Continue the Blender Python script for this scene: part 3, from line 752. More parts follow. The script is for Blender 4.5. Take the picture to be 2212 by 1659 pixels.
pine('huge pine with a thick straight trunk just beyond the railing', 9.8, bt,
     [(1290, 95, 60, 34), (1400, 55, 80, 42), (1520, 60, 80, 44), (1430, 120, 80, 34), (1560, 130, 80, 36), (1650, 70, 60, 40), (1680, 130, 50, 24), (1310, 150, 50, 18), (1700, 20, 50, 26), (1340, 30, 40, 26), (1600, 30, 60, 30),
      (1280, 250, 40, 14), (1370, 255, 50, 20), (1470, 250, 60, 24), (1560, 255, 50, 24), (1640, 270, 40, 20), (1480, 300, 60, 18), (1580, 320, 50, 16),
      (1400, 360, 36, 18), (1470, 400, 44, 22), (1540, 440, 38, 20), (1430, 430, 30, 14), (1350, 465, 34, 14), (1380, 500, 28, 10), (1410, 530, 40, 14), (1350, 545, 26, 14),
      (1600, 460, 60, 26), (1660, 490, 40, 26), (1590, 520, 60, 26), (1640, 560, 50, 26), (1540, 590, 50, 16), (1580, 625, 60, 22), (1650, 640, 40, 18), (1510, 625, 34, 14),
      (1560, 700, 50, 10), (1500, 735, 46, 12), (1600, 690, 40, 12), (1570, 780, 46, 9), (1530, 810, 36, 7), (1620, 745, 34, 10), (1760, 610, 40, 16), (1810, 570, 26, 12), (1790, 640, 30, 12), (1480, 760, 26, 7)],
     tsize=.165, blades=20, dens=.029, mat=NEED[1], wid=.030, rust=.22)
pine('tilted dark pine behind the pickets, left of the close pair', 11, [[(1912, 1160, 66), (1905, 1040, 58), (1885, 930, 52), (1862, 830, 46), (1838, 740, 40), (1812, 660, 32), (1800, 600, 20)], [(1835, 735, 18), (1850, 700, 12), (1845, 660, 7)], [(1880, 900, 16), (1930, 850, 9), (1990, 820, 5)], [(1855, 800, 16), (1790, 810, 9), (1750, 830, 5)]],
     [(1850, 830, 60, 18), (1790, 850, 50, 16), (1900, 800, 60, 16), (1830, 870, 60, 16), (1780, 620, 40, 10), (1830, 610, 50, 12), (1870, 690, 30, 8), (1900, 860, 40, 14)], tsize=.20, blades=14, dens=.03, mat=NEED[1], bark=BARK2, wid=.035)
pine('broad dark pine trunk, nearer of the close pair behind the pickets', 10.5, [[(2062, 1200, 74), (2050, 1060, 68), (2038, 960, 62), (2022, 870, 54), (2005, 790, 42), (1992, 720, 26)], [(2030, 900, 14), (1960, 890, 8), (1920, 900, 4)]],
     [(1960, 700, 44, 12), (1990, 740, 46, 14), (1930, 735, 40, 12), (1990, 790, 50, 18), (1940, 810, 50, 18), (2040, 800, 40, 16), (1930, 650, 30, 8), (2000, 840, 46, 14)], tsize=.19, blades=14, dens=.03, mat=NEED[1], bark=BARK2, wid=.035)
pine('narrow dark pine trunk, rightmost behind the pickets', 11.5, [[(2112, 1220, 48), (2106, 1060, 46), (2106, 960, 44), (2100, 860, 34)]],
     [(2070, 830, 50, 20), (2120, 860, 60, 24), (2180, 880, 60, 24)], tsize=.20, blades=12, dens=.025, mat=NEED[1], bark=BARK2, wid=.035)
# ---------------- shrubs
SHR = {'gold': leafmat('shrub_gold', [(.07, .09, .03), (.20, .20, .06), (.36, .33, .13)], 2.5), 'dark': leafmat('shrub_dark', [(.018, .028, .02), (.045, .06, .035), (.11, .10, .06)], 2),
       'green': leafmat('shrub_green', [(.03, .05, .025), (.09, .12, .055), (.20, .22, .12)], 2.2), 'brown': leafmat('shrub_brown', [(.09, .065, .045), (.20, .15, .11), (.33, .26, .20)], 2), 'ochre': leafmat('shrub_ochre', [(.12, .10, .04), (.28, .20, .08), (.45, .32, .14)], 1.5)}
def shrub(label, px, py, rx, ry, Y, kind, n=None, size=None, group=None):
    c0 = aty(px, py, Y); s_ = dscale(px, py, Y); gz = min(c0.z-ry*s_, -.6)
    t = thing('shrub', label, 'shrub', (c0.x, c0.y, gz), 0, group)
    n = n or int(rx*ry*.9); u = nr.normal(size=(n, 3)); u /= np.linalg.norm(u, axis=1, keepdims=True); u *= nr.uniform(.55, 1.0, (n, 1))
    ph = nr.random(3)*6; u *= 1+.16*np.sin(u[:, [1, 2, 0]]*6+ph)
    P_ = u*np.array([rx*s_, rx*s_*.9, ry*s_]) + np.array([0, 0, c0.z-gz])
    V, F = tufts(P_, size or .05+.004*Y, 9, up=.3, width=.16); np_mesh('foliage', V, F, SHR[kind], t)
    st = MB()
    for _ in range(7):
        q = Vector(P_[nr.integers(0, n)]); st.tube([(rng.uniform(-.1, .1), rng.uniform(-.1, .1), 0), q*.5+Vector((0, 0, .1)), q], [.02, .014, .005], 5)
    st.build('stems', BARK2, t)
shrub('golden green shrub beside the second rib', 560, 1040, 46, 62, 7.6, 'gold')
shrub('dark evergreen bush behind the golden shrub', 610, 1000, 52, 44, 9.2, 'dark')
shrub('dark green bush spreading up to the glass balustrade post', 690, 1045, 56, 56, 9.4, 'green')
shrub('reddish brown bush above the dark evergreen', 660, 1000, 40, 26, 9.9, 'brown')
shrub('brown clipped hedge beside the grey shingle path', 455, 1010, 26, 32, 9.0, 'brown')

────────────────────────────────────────

[Problem details]: Retype the material in full, character for character.

[Result of the task]:
Continue the Blender Python script for this scene: part 3, from line 752. More parts follow. The script is for Blender 4.5. Take the picture to be 2212 by 1659 pixels.
pine('huge pine with a thick straight trunk just beyond the railing', 9.8, bt,
     [(1290, 95, 60, 34), (1400, 55, 80, 42), (1520, 60, 80, 44), (1430, 120, 80, 34), (1560, 130, 80, 36), (1650, 70, 60, 40), (1680, 130, 50, 24), (1310, 150, 50, 18), (1700, 20, 50, 26), (1340, 30, 40, 26), (1600, 30, 60, 30),
      (1280, 250, 40, 14), (1370, 255, 50, 20), (1470, 250, 60, 24), (1560, 255, 50, 24), (1640, 270, 40, 20), (1480, 300, 60, 18), (1580, 320, 50, 16),
      (1400, 360, 36, 18), (1470, 400, 44, 22), (1540, 440, 38, 20), (1430, 430, 30, 14), (1350, 465, 34, 14), (1380, 500, 28, 10), (1410, 530, 40, 14), (1350, 545, 26, 14),
      (1600, 460, 60, 26), (1660, 490, 40, 26), (1590, 520, 60, 26), (1640, 560, 50, 26), (1540, 590, 50, 16), (1580, 625, 60, 22), (1650, 640, 40, 18), (1510, 625, 34, 14),
      (1560, 700, 50, 10), (1500, 735, 46, 12), (1600, 690, 40, 12), (1570, 780, 46, 9), (1530, 810, 36, 7), (1620, 745, 34, 10), (1760, 610, 40, 16), (1810, 570, 26, 12), (1790, 640, 30, 12), (1480, 760, 26, 7)],
     tsize=.165, blades=20, dens=.029, mat=NEED[1], wid=.030, rust=.22)
pine('tilted dark pine behind the pickets, left of the close pair', 11, [[(1912, 1160, 66), (1905, 1040, 58), (1885, 930, 52), (1862, 830, 46), (1838, 740, 40), (1812, 660, 32), (1800, 600, 20)], [(1835, 735, 18), (1850, 700, 12), (1845, 660, 7)], [(1880, 900, 16), (1930, 850, 9), (1990, 820, 5)], [(1855, 800, 16), (1790, 810, 9), (1750, 830, 5)]],
     [(1850, 830, 60, 18), (1790, 850, 50, 16), (1900, 800, 60, 16), (1830, 870, 60, 16), (1780, 620, 40, 10), (1830, 610, 50, 12), (1870, 690, 30, 8), (1900, 860, 40, 14)], tsize=.20, blades=14, dens=.03, mat=NEED[1], bark=BARK2, wid=.035)
pine('broad dark pine trunk, nearer of the close pair behind the pickets', 10.5, [[(2062, 1200, 74), (2050, 1060, 68), (2038, 960, 62), (2022, 870, 54), (2005, 790, 42), (1992, 720, 26)], [(2030, 900, 14), (1960, 890, 8), (1920, 900, 4)]],
     [(1960, 700, 44, 12), (1990, 740, 46, 14), (1930, 735, 40, 12), (1990, 790, 50, 18), (1940, 810, 50, 18), (2040, 800, 40, 16), (1930, 650, 30, 8), (2000, 840, 46, 14)], tsize=.19, blades=14, dens=.03, mat=NEED[1], bark=BARK2, wid=.035)
pine('narrow dark pine trunk, rightmost behind the pickets', 11.5, [[(2112, 1220, 48), (2106, 1060, 46), (2106, 960, 44), (2100, 860, 34)]],
     [(2070, 830, 50, 20), (2120, 860, 60, 24), (2180, 880, 60, 24)], tsize=.20, blades=12, dens=.025, mat=NEED[1], bark=BARK2, wid=.035)
# ---------------- shrubs
SHR = {'gold': leafmat('shrub_gold', [(.07, .09, .03), (.20, .20, .06), (.36, .33, .13)], 2.5), 'dark': leafmat('shrub_dark', [(.018, .028, .02), (.045, .06, .035), (.11, .10, .06)], 2),
       'green': leafmat('shrub_green', [(.03, .05, .025), (.09, .12, .055), (.20, .22, .12)], 2.2), 'brown': leafmat('shrub_brown', [(.09, .065, .045), (.20, .15, .11), (.33, .26, .20)], 2), 'ochre': leafmat('shrub_ochre', [(.12, .10, .04), (.28, .20, .08), (.45, .32, .14)], 1.5)}
def shrub(label, px, py, rx, ry, Y, kind, n=None, size=None, group=None):
    c0 = aty(px, py, Y); s_ = dscale(px, py, Y); gz = min(c0.z-ry*s_, -.6)
    t = thing('shrub', label, 'shrub', (c0.x, c0.y, gz), 0, group)
    n = n or int(rx*ry*.9); u = nr.normal(size=(n, 3)); u /= np.linalg.norm(u, axis=1, keepdims=True); u *= nr.uniform(.55, 1.0, (n, 1))
    ph = nr.random(3)*6; u *= 1+.16*np.sin(u[:, [1, 2, 0]]*6+ph)
    P_ = u*np.array([rx*s_, rx*s_*.9, ry*s_]) + np.array([0, 0, c0.z-gz])
    V, F = tufts(P_, size or .05+.004*Y, 9, up=.3, width=.16); np_mesh('foliage', V, F, SHR[kind], t)
    st = MB()
    for _ in range(7):
        q = Vector(P_[nr.integers(0, n)]); st.tube([(rng.uniform(-.1, .1), rng.uniform(-.1, .1), 0), q*.5+Vector((0, 0, .1)), q], [.02, .014, .005], 5)
    st.build('stems', BARK2, t)
shrub('golden green shrub beside the second rib', 560, 1040, 46, 62, 7.6, 'gold')
shrub('dark evergreen bush behind the golden shrub', 610, 1000, 52, 44, 9.2, 'dark')
shrub('dark green bush spreading up to the glass balustrade post', 690, 1045, 56, 56, 9.4, 'green')
shrub('reddish brown bush above the dark evergreen', 660, 1000, 40, 26, 9.9, 'brown')
shrub('brown clipped hedge beside the grey shingle path', 455, 1010, 26, 32, 9.0, 'brown')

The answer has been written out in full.